L’instrument de musique n’a jamais constitué pour la musique qu’un outil. Mais de tous les vestiges pouvant nous renseigner sur un art qui tend à s’évanouir, et cela à l’instant même où il jaillit faute d’une écriture capable d’en sauvegarder la totalité, l’instrument est encore ce dont nous avons le plus de témoignages certains à travers les temps[9].
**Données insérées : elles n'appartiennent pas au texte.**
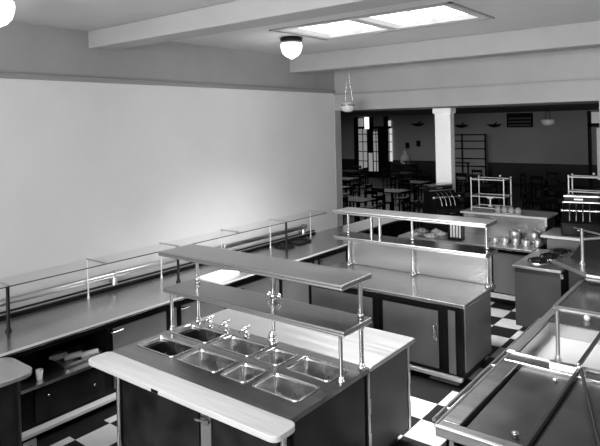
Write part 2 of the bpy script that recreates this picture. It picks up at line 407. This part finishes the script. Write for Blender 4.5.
shelf('upper_shelf',-4.55,6.45,-2.43,6.84,1.66,'topbright',OT,'tube')
for x in (-4.43,-3.46,-2.50): build('tall_post',post(x,6.655,.9025,1.632,.018,collars=(1.255,1.345)),M['chrome'],OT)
build('short_post',post(-2.50,6.755,.9025,1.28,.015),M['chrome'],OT)
for x in (-4.15,-4.02): build('rear_post',post(x,6.80,1.315,1.632,.022,flange=False),M['chrome'],OT)

# ------------------------------------------------------------------ left wall counter
LC=thing('wall_counter','long steel topped counter running along the pale left wall','counter',(-5.7,5.0,0))
build('worktop',MB().prism([(-6.195,.2),(-5.20,.2),(-5.20,8.0),(-5.62,8.9),(-5.62,10.9),(-6.195,10.9)] if False else [(-6.195,.2),(-5.20,.2),(-5.20,8.35),(-6.195,8.35)],.862,.902),M['worktop'],LC,bevel=.008)
build('edge_strip',MB().box(-5.20,.2,.884,-5.19,8.35,.904),M['ledge'],LC)
build('edge_rail',MB().box(-5.25,.2,.81,-5.235,8.35,.86),M['black'],LC)
build('back_strip',MB().box(-6.195,.2,.902,-6.15,8.2,.925).box(-6.195,.2,.95,-6.165,8.2,.965),M['black'],LC)
# carcass with an open bay (Y 2.62..3.42) and closed doors beyond
cb=MB().box(-6.19,.2,.10,-6.1,8.3,.862).box(-6.19,.2,.10,-5.29,1.9,.862).box(-6.1,3.44,.10,-5.29,8.3,.80).box(-6.1,1.9,.10,-5.29,3.44,.47).box(-6.1,1.9,.80,-5.29,8.3,.862)
build('cabinet',cb,M['black'],LC)
build('shelf',MB().box(-6.1,1.9,.47,-5.23,3.44,.50),M['dullsteel'],LC,bevel=.004)
build('drawer_front',MB().box(-5.29,2.66,.14,-5.27,3.38,.45),M['panel_dark'],LC,bevel=.004)
build('knob',MB().ball((-5.255,2.78,.36),.012,10),M['chrome'],LC); build('knob',MB().ball((-5.255,3.26,.28),.012,10),M['chrome'],LC)
build('base_ledge',MB().box(-5.29,1.9,.065,-5.20,8.3,.10),M['ledge'],LC,bevel=.004)
build('toe_kick',MB().box(-6.1,1.9,0,-5.32,8.3,.06),M['toe'],LC)
y=3.50
for w in (.68,.68,.68,.68,.68):
    d=build('door',MB().box(-5.29,y,.14,-5.268,y+w,.77),M['panel'],LC,bevel=.004)
    build('handle',MB().tube((-5.268,y+.0,.745),(-5.225,y+.0,.745),.012).tube((-5.228,y-.05,.745),(-5.228,y+.08,.745),.009),M['chrome'],d)
    build('divider_strip',MB().box(-5.29,y+w+.08,.14,-5.27,y+w+.15,.77),M['panel'],LC,bevel=.003)
    y+=w+.23
# rounded bar end in the lower left corner
BE=thing('counter_end','rounded end of a pale topped counter in the lower left corner','counter',(-4.9,1.6,0))
build('worktop',MB().prism(rrect(-5.14,.5,-4.62,2.36,.12,k=10),.86,.90),M['topbright'],BE,bevel=.008)
build('cabinet',MB().prism(rrect(-5.15,.55,-4.68,2.29,.12,k=10),.10,.86),M['panel_dark'],BE)
build('base_ledge',MB().prism(rrect(-5.14,.52,-4.66,2.32,.12,k=10),.05,.10),M['ledge'],BE)
build('toe_kick',MB().prism(rrect(-5.1,.6,-4.74,2.2,.1,k=8),0,.05),M['toe'],BE)
for x0,x1,z in ((-4.98,-4.90,.30),(-4.83,-4.72,.33)): build('kick_plate',MB().box(-4.68,x0+7.08-.0,.11,-4.668,x1+7.08,z),M['steel'],BE)

# counter tail passing through the left opening
CT=thing('counter_run','narrow grey topped counter running on through the left opening','counter',(-5.95,9.7,0))
build('worktop',MB().box(-6.19,8.36,.86,-5.60,10.9,.90),M['dullsteel'],CT,bevel=.006)
build('cabinet',MB().box(-6.17,8.38,0,-5.68,10.85,.86),M['panel_dark'],CT)

# glass guard along the left counter
GG=thing('glass_guard','clear glass shelf on slender posts along the left wall counter','glass guard',(-5.9,5.3,.90))
build('glass_shelf',MB().box(-6.07,2.2,1.335,-5.70,7.92,1.343),M['glass'],GG)
build('glass_edge',MB().box(-5.702,2.2,1.334,-5.696,7.92,1.344),M['rubber'],GG)
for i,yy in enumerate((2.64,3.70,4.74,5.82,6.87,7.92)):
    build('arm',MB().box(-6.07,yy-.012,1.345,-5.70,yy+.012,1.358),M['dullsteel'],GG)
    build('rear_post',post(-6.05,yy,.9025,1.345,.009 if i else .016),M['ledge'],GG)
    if i in (0,2,4): build('front_post',post(-5.72,yy,.9025,1.334,.017),M['panel_dark'],GG)
# pipe rail on the wall
PR=thing('wall_rail','round metal pipe rail fixed along the pale left wall','rail',(-6.1,5.0,1.1))
build('pipe',MB().tube((-6.10,.3,1.085),(-6.10,7.85,1.085),.036),M['pipe'],PR)
for yy in (1.5,4.08,5.9,7.78):
    build('bracket',MB().lathe([(.034,-.12),(.034,-.06),(.026,-.04),(.026,0)],(-6.10,yy,1.085)).lathe([(.034,-.02),(.046,-.015),(.046,.015),(.034,.02)],(-6.10,yy,1.1)).ball((-6.10,yy,1.09),.046).tube((-6.10,yy,1.0),(-6.197,yy,1.0),.02),M['pipe'],PR)
# things on the left counter
o=build('paper_stack',MB().prism([(-5.60,4.98),(-5.62,5.38),(-5.36,5.46),(-5.22,4.96)],.9025,.935),M['white'],origin=(-5.45,5.2,.9025),bevel=.003)
tag(o,'stack of white paper on the left wall counter behind the shelf','paper')
for (xa,ya,xb,yb,l) in ((-6.05,6.95,-5.78,7.15,'small dark tray on the wall counter nearer the guard post'),(-6.08,7.30,-5.80,7.62,'larger dark tray at far end of the wall counter')):
    t=build('serving_tray',MB().loft([rrect(xa,ya,xb,yb,.03,.9025),rrect(xa-.012,ya-.012,xb+.012,yb+.012,.035,.93),rrect(xa-.006,ya-.006,xb+.006,yb+.006,.03,.93),rrect(xa+.006,ya+.006,xb-.006,yb-.006,.028,.908)],True).add(rrect(xa,ya,xb,yb,.03,.9025),[tuple(range(24))[::-1]]),M['panel_dark'],origin=((xa+xb)/2,(ya+yb)/2,.9025))
    tag(t,l,'tray','dark trays on the wall counter')
bk=thing('bread_basket','shallow basket heaped with pale bundles on the open shelf below the counter','basket',(-5.5,3.2,.50))
build('rim',MB().loft([rrect(-5.66,3.0,-5.34,3.38,.06,.501),rrect(-5.70,2.96,-5.30,3.42,.07,.56),rrect(-5.69,2.97,-5.31,3.41,.07,.56),rrect(-5.65,3.01,-5.35,3.37,.06,.51)],True),M['dullsteel'],bk)
for (a,b,c) in ((-5.6,3.06,.20),(-5.5,3.16,.34),(-5.42,3.3,.1)):
    build('bundle',MB().tube((a-.03,b-.06,.535),(a+.06,b+.08,.56),.035,.028),M['pottery'],bk)
o=build('paper_cup',MB().lathe([(.024,0),(.034,.09),(.031,.09),(.022,.006)],(-5.34,2.74,.5005)),M['pottery'],origin=(-5.34,2.74,.5005)); tag(o,'small white cup alone at the front of the open shelf','cup')

# ------------------------------------------------------------------ back counter
BC=thing('back_counter','grey panelled steel topped counter across the back opening','counter',(-3.7,9.4,0))
build('worktop',MB().box(-4.85,8.80,.862,-2.62,10.1,.902),M['topbright'],BC,bevel=.008)
build('cabinet',MB().box(-4.80,8.90,.10,-2.64,10.05,.862),M['black'],BC)
for x0,x1 in ((-4.75,-4.1),(-4.02,-3.32),(-3.24,-2.66)): build('panel',MB().box(x0,8.878,.18,x1,8.898,.80),M['panel'],BC,bevel=.004)
build('base_ledge',MB().box(-4.80,8.84,.10,-2.64,8.90,.16),M['ledge'],BC,bevel=.004)
build('toe_kick',MB().box(-4.78,8.95,0,-2.66,10.0,.10),M['toe'],BC)
BX=thing('counter_riser','pale topped raised steel cabinet on the back counter carrying the display rack','cabinet',(-3.3,9.85,.902))
build('body',MB().box(-3.98,9.55,.9025,-2.64,10.10,1.26),M['plain'],BX,bevel=.004)
build('top',MB().box(-4.02,9.50,1.26,-2.60,10.14,1.29),M['ledge'],BX,bevel=.004)
build('bracket',MB().box(-2.64,9.52,1.14,-2.61,9.56,1.26),M['ledge'],BX)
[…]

Plus récemment, le philosophe Bernard Sève insistait sur la « condition organologique de la musique », et rappelait que l’humanité a inventé au fil des millénaires pas moins de 12 000 types d’instruments de musique[10]. Ce qui s’est standardisé autour de 1 800 en Europe, avec notamment les instruments de l’orchestre symphonique, le piano et le tempérament égal à douze sons, est donc, pour ainsi dire, une goutte dans un océan de possibilités sonores. Des inventeurs d’instruments (des futuristes à Jean-François Laporte, en passant par Harry Partch) nous le rappellent parfois. Des compositeurs occidentaux ayant un rapport critique avec leur tradition le font aussi, en remettant en question l’utilisation des instruments qui leur sont familiers, à l’instar de Helmut Lachenmann[11]. Paradoxalement, des redécouvertes d’éléments antérieurs à 1 800 sont parfois fort modernes, comme le démontre par exemple Brice Pauset et son utilisation du surprenant tempérament de Lambert Chaumont (1695) dans ses Six Préludes (1999) pour clavecin[12]. L’exploration du sheng et du shō ici présentée met à l’honneur cette multiplicité des possibles sonores, par élargissement de l’espace (dialogues interculturels) et du temps (dialogues intertemporels). En somme, ce dossier met en évidence l’étonnante puissance d’un instrument de musique, ici l’orgue à bouche, qui permet littéralement – sans faire appel à la science-fiction – une ubiquité spatiotemporelle… Enrichissant, n’est-ce pas ?

En terminant, je tiens à remercier chaleureusement François-Xavier Féron et Liao Lin-Ni pour leur remarquable travail de coordination, ainsi que le partenariat actor[13] pour sa généreuse contribution financière ayant permis un dossier un peu plus volumineux.